I don't know if I'm on the right track here, but the thread has made me think about a couple of different, perhaps interlinked things.
From my own experience, I don't feel I can generalise about whether women-only spaces are automatically good and mixed spaces not good, or other way round. So much has to do with whether the people involved have shared values, agreed ways of interacting, commitment to agreed goals, willing to act in an open and transparent fashion (no hidden agendas,), there is a commitment to inclusion and where there may be differences in levels of power or influence, these are acknowledged and there is a commitment that all will seek not to perpetuate privilege.
So, on the face of it, a feminist group would seem more likely to have those "ingredients" than say a mixed gender group or a group gathered for a different purpose that say just happened to be all women. And, in my life, I have been part of some amazing, supportive, productive, creative groups of feminists where all those ingredients WERE in place.
To be fair, I've also been in a few that were ghastly - not because they were women only, not even because the focus was feminist, but because some of the people involved weren't genuinely signed up to those shared goals, values and commitment to working together. Some of the worst examples involved very painful in-fighting, often centred around a few individuals who perhaps did have their own agendas and others either felt forced to take sides or perhaps got blown out in the blast wave.
But again, to be fair, I've seen just the same thing happen with mixed gender groups (and not always polarised along gender lines,) or groups focussing on other subjects where there was a shared interest or goals. I'm thinking of a particularly bloody battle in a very small local conservation group and a couple of similar situations.
I think there may be higher than usual expectations amongst some women when getting involved in a feminist or women-only group or campaign. Perhaps the expect not only to "get the thing done" that they are gathered for, but also that their personal, social and emotional needs will be met - that they will feel nurtured. They expect the values that underpin feminism to permeate the way the group interacts and functions and how people treat each other. When that happens, it's great, don't get me wrong. But, it doesn't always happen, and I think women can feel even more let down by that than they would in a mixed group or one that's not specifically feminist. That disappointment and pain can morph into bitterness and anger, then on to arguments and personal power struggles.

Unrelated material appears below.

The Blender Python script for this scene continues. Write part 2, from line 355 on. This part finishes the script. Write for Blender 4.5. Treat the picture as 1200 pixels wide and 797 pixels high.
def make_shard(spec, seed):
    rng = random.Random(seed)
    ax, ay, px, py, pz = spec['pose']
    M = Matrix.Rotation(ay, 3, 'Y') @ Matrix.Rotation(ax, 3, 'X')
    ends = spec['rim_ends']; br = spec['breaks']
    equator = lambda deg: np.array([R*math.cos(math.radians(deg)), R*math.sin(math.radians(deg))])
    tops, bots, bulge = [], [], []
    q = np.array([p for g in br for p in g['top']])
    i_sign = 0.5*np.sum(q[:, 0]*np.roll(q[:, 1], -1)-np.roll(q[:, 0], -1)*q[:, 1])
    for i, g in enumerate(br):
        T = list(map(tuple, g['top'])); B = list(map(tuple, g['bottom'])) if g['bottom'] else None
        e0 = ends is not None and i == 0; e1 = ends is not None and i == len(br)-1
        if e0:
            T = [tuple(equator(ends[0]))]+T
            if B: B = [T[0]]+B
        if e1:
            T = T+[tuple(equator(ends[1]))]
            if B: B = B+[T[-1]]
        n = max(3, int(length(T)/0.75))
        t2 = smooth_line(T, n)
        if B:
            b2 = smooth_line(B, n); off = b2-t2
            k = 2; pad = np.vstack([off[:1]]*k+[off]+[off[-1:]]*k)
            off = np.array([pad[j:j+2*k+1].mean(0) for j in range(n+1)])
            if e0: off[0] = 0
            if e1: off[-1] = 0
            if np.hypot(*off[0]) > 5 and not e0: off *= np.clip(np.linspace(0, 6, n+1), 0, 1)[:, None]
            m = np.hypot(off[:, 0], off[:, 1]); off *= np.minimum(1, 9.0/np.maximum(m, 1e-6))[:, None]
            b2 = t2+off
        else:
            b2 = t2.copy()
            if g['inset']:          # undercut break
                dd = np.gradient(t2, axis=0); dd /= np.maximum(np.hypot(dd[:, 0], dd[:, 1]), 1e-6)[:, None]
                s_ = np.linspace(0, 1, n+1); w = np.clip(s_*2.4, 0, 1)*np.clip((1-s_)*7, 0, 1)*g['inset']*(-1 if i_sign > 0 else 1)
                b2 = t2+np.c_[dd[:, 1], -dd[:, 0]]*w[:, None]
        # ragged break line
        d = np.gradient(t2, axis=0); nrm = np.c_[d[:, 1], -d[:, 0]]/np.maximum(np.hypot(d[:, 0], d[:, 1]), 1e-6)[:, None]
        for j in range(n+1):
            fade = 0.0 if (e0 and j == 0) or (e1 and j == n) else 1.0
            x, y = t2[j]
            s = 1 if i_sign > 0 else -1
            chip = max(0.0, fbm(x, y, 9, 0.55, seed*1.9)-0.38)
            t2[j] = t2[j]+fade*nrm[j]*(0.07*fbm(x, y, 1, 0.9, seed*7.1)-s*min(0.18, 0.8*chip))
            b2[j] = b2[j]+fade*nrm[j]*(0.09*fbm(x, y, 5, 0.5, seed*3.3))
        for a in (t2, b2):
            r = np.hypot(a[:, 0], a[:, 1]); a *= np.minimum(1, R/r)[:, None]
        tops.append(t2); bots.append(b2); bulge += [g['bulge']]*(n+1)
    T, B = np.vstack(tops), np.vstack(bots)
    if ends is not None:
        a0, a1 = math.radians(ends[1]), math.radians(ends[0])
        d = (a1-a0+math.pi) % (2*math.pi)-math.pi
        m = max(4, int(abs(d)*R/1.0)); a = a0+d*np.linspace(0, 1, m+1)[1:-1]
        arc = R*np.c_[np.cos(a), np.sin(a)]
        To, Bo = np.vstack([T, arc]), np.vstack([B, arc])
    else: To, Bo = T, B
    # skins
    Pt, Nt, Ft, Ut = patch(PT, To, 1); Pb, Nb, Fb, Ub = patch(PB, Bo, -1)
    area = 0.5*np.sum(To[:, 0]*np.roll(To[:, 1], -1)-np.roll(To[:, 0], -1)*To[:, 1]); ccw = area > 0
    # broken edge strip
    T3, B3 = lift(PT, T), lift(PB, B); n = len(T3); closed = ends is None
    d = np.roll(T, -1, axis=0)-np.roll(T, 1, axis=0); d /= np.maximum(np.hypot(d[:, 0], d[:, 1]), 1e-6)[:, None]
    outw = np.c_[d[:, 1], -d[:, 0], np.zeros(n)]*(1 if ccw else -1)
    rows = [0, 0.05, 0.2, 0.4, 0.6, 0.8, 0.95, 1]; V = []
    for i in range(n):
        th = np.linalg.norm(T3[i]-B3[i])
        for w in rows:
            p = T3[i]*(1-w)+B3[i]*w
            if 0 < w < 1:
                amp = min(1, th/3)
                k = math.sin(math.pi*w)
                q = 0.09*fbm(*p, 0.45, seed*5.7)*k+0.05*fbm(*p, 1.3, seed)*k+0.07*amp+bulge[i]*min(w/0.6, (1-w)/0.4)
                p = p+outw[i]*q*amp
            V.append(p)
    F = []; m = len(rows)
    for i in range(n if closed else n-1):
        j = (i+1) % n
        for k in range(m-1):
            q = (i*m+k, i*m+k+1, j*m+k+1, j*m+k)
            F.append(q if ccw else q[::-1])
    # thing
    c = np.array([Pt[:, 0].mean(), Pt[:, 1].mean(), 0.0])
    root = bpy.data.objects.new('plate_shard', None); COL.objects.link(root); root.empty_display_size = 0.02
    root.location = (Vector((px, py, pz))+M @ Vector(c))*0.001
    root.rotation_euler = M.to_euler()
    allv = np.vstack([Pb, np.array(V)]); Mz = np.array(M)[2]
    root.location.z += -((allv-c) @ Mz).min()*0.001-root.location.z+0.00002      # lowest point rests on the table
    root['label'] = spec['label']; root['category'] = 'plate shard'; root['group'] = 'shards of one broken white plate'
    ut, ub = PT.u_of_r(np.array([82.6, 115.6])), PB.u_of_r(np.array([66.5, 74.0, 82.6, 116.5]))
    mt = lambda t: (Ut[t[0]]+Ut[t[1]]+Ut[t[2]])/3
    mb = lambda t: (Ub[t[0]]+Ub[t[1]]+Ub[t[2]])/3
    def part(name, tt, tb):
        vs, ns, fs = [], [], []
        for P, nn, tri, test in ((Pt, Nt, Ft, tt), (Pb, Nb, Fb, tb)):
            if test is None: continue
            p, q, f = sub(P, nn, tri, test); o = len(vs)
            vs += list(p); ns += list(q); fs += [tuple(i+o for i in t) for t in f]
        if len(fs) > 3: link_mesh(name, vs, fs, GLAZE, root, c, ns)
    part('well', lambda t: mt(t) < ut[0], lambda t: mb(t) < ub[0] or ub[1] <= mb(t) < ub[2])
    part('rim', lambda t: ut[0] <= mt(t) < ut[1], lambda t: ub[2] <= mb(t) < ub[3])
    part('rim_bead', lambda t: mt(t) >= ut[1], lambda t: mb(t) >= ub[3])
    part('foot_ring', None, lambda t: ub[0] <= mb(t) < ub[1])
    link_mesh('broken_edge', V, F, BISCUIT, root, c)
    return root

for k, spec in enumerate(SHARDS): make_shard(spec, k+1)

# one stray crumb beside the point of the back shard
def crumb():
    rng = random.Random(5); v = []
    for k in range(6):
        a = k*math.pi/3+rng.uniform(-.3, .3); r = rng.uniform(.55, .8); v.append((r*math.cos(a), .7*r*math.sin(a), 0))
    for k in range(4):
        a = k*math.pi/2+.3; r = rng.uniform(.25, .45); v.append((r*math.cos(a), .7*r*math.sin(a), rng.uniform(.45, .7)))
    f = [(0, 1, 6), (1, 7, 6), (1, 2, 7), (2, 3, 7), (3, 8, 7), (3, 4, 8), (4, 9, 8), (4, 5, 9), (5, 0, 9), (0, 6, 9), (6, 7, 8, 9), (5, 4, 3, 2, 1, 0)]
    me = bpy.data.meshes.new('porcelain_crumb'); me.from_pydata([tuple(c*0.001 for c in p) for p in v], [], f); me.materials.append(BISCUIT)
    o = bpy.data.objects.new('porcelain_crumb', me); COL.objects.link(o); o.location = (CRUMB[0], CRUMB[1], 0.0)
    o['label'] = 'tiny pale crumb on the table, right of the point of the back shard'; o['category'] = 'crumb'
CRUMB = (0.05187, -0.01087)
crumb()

I do want to emphasise that I don't think this is inherent in women's groups or something that women are more "prone" to by any stretch. I think it is something common in values based organisations, groups or campaigns - where people are involved because they feel passionate about something, and that passion may make it more difficult to hang on to "professional" boundaries, so a criticism can be perceived as a personal one when that's not meant.
That's a bit of a long prattle, but just some thoughts that came to mind.